Where to now for 2Day FM ?


It was a far greater ratings explosion than expected.

This week’s crippling ratings blow at 2Day FM, following the departure of Kyle and Jackie O to KIIS 106.5, will see the executives at SCA (Southern Cross Austereo) doing some serious soul searching. However, it also gives SCA a new starting point in 2Day FM’s history.

Because now, quite literally … the only way now to go is up!

Like most people, I fully expected Kyle and Jackie O to achieve number 1 in the first few surveys of the year. So congratulations to them, and also to ARN management, on such a coup – and to Jonesy and Amanda, Charlie and the team at WSFM on their spectacular success.

Meanwhile, back at SCA …

New breakfast shows generally take at least a full year to gain flow, cohesion and some traction, and up to 2 years to start achieving reasonable ratings. SCA have a team of experienced, savvy programmers who will be able to direct, steer, shape and craft the new 2Day show to improve its content, which it's already doing. Coupled with strong tactics to generate word-of-mouth, and good marketing, 2Day will begin to rebuild its ratings and should show some solid improvement during the year.

In the meantime it will be a battle of resilience and a battle in the minds of both the SCA execs and the talent on and off the air on the 2Day breakfast show.
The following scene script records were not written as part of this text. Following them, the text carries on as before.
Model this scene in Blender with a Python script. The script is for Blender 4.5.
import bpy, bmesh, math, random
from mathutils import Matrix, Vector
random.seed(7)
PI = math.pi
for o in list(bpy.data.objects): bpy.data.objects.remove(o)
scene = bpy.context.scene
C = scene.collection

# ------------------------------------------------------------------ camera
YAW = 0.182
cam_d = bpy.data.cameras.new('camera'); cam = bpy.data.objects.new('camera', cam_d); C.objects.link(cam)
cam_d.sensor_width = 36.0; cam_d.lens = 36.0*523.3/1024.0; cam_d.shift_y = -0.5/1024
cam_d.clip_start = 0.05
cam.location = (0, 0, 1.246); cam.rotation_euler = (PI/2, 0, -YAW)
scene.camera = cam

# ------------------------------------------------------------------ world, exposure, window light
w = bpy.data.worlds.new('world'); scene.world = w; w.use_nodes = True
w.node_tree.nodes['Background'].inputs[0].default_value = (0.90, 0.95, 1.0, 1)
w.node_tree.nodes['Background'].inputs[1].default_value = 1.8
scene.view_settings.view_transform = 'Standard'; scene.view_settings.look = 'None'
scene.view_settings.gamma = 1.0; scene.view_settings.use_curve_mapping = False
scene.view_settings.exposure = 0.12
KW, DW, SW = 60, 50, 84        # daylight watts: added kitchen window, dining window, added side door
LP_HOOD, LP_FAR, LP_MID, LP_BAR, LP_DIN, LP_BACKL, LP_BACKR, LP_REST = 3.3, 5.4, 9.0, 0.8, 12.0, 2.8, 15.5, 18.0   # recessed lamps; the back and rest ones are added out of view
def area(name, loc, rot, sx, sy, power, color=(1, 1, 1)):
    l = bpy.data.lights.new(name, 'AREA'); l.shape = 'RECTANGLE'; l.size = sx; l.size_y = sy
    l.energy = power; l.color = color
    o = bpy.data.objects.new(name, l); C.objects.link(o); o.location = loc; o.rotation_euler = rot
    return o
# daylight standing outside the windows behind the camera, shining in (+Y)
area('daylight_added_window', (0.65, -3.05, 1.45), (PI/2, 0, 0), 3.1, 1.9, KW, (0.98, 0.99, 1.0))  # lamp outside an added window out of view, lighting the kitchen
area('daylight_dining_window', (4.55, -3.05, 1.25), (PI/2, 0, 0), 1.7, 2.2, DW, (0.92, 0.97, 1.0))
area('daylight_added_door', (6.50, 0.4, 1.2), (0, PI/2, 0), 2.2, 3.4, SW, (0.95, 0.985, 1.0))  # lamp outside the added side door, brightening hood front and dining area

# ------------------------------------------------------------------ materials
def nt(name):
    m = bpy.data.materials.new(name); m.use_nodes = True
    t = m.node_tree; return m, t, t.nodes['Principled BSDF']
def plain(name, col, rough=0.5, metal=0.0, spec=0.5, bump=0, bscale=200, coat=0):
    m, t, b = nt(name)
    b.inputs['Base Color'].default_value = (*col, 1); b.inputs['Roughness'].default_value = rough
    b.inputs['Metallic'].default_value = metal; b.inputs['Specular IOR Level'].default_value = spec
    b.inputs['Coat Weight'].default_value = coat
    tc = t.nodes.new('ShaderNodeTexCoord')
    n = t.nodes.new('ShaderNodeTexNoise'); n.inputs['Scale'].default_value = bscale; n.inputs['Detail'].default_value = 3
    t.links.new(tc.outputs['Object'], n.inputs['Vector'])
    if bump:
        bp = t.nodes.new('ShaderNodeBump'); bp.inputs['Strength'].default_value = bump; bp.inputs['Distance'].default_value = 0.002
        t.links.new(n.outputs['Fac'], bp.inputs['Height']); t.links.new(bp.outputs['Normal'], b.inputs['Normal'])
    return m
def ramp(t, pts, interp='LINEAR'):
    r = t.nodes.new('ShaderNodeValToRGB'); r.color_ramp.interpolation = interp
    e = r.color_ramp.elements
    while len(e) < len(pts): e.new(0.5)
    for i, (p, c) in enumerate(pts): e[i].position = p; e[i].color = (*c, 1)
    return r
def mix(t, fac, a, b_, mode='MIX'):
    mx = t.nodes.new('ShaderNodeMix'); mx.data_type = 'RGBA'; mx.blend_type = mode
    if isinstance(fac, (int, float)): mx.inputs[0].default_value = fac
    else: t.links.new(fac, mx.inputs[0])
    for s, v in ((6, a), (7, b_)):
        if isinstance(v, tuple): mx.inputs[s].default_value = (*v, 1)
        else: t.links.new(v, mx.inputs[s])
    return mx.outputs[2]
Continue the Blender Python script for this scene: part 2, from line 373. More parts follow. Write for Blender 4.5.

I’ve seen many breakfast shows launched and they always take time, usually longer than you think, both in terms of delivering strong, consistent content, and then eventually the ratings that follow.

Examples include the launch of the Wendy Harmer/ Peter Moon show which was, in its earliest days, very average to listen to. Matt Tilley and Tracy Bartram’s show at Fox FM took years to build into the powerhouse it became. The early days of the Richard Stubbs breakfast show on Triple M had a very slow start. Jonesy and Amanda on WSFM took a while to develop and gain consistent audience acceptance in the Sydney market. Triple M Melbourne breakfast took many years and changes to get to where it is today. And at Nova 969, Merrick and Rosso (left) underwent significant changes over several years before achieving #1.

Of course, there have also been many breakfast shows that didn’t quite make it. For instance in Sydney the ill fated 2Day show with Peter Helliar, Judith Lucy and Kaz Cooke (right), the high profile Sonia Kruger & Todd McKenney on Mix, and Vega’s breakfast show with Rebecca Wilson, Tony Squires, Angela Catterns and Mikey Robins.

The single most important factor will be for the 2Day team to focus on delivering compelling, relevant, unique content – radio is an audio medium and what ‘comes out of the speakers’ remains paramount, a point that can get lost in the age of social media. It really is a case of ‘back to basics’ for 2Day FM. The content of the new show will help recreate the 2Day brand. SCA’s world class programmers listening to the audience via listener advisory boards, focus groups and perceptual research studies, will continually refine the show, making improvements along the way, break by break, day by day, week by week.

The new 2Day show – Jules, Merrick & Sophie with Mel B is well cast, it reminds me of the TV show ‘Friends’ which was a huge hit for over a decade. The show needs to establish its own brand identity separate and distinct from the duo they replaced. The new show doesn’t have the ‘X’ factor (or the ‘K’ factor) but it does have broad dimensions, a bit of ‘something for everybody’. Sophie may prove to be an X factor in the long run. Now the show just needs time. 

Will SCA executives have the nerve to give it enough? One of the key factors for success in Breakfast is simply longevity. A show and on air team needs to stay in place long enough to ‘find an audience’, and for listeners to become familiar with it and turn listening into a daily habit becoming their ‘favourite’ show. Giving the new 2Day show long enough to develop will be one of SCA’s challenges.

2Day FM Breakfast is an important piece of the puzzle for SCA. Its success will drive the success of the 2Day brand and will also be the driving force of perceptions of the entire Today Network. Agencies and clients will look to the growth and success of 2Day FM to determine their advertising spend across the entire network.

It’s difficult to gauge the revenue impact of the 2Day FM result. Metro radio accounts for $263mil of SCA’s last reported earnings (FY 2013) of $653mil. Let’s be conservative and estimate that just 60% of that comes from the Today Network – so a figure of approx $157m could be attributed to the Today Network. And, as mentioned, the perception of that network by agencies and the media is driven out of Australia’s media headquarters, Sydney.

I wish the SCA team all the best in their efforts to rebuild 2Day FM. SCA is a company not used to being the ‘underdog’ as it has maintained its leadership position for a long time. It will take an entirely new mindset at SCA to embrace that challenge and make the most of the opportunity of ‘being the underdog’ for the first time in the company’s history. So it will be interesting to watch the progress throughout 2014.


Brad March is a former CEO of the Austereo Network and is Managing Director of Marchmedia.